→ What is required
Reading the listing below, count the lines that contain the word "Blender" and give that count alone.

→ Material to process
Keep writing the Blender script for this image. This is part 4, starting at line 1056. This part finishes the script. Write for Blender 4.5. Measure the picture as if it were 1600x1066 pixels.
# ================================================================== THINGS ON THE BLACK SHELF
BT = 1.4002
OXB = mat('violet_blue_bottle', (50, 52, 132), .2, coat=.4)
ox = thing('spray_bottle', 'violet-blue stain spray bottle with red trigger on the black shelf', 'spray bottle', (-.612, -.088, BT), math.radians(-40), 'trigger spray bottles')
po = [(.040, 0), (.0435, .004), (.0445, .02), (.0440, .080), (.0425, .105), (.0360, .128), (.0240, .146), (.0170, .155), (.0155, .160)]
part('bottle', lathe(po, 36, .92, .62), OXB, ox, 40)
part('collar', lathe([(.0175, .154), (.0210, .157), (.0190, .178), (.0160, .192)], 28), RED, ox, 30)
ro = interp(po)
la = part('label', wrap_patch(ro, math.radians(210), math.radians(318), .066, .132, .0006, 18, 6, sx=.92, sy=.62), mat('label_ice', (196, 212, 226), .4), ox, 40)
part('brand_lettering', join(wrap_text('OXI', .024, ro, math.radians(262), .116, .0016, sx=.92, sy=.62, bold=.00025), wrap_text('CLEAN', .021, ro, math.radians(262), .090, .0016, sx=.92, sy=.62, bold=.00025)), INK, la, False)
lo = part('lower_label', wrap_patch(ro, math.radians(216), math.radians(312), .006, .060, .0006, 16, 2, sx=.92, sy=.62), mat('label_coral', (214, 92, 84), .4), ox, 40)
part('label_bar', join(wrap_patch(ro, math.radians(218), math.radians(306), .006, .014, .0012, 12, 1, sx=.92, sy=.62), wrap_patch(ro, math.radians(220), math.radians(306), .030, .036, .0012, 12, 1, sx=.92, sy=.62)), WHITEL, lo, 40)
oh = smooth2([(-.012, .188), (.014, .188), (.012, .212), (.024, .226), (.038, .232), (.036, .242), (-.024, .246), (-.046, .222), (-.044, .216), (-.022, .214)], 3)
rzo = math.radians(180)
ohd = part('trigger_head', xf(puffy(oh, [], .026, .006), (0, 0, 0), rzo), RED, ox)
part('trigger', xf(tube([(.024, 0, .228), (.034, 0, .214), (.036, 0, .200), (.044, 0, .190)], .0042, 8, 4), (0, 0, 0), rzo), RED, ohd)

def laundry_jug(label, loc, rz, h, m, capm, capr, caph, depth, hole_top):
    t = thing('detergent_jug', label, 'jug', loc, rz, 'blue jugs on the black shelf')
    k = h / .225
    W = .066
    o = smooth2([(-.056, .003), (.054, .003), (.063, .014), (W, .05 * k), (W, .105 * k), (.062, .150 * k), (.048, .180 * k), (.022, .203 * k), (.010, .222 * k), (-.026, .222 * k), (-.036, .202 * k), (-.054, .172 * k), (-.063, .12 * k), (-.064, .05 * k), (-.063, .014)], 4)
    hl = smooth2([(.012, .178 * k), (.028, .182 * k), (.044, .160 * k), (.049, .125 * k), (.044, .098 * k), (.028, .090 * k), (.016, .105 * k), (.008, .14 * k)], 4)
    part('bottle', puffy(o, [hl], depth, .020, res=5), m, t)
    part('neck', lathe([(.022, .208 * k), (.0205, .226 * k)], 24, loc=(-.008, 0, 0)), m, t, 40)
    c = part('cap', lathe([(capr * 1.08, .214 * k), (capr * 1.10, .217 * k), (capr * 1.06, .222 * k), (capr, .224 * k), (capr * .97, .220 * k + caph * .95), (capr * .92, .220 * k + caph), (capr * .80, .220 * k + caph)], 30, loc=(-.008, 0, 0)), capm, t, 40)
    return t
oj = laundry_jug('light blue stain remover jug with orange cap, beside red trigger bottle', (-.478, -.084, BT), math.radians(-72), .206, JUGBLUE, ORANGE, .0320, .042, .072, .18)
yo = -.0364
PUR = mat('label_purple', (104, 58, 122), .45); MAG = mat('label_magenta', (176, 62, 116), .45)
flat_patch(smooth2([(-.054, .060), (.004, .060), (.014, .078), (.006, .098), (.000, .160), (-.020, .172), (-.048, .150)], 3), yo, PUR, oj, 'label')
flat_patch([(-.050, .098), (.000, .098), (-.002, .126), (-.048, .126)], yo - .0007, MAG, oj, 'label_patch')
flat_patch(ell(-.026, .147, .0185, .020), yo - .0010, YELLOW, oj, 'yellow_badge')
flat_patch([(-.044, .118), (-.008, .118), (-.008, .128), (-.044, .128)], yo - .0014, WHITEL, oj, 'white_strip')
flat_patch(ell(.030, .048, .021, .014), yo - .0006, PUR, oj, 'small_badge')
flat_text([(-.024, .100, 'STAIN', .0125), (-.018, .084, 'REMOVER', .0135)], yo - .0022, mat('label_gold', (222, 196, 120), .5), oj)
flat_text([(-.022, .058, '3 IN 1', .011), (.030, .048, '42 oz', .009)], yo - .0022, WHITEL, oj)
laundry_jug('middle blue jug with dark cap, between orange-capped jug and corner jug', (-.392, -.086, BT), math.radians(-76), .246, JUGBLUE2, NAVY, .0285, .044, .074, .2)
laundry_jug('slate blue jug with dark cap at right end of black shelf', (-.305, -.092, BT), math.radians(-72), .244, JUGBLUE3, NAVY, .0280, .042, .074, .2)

* * *

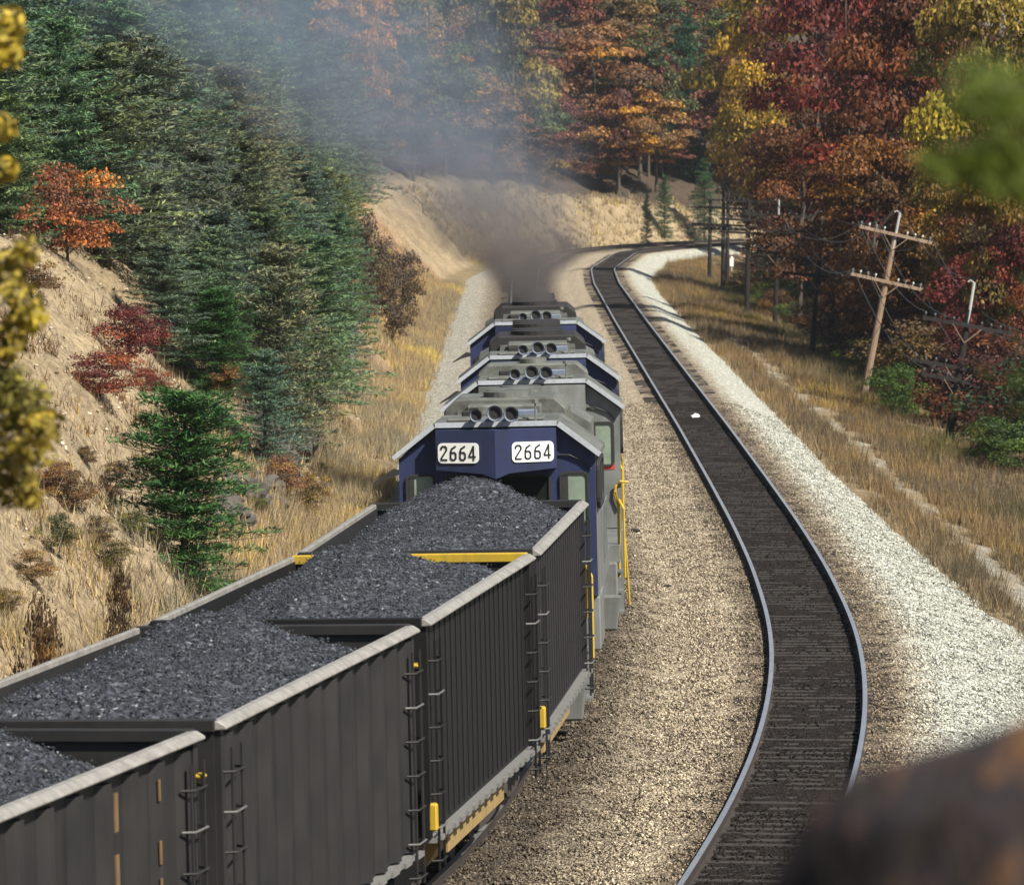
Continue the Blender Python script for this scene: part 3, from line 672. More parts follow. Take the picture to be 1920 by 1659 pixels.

→ Complete output
2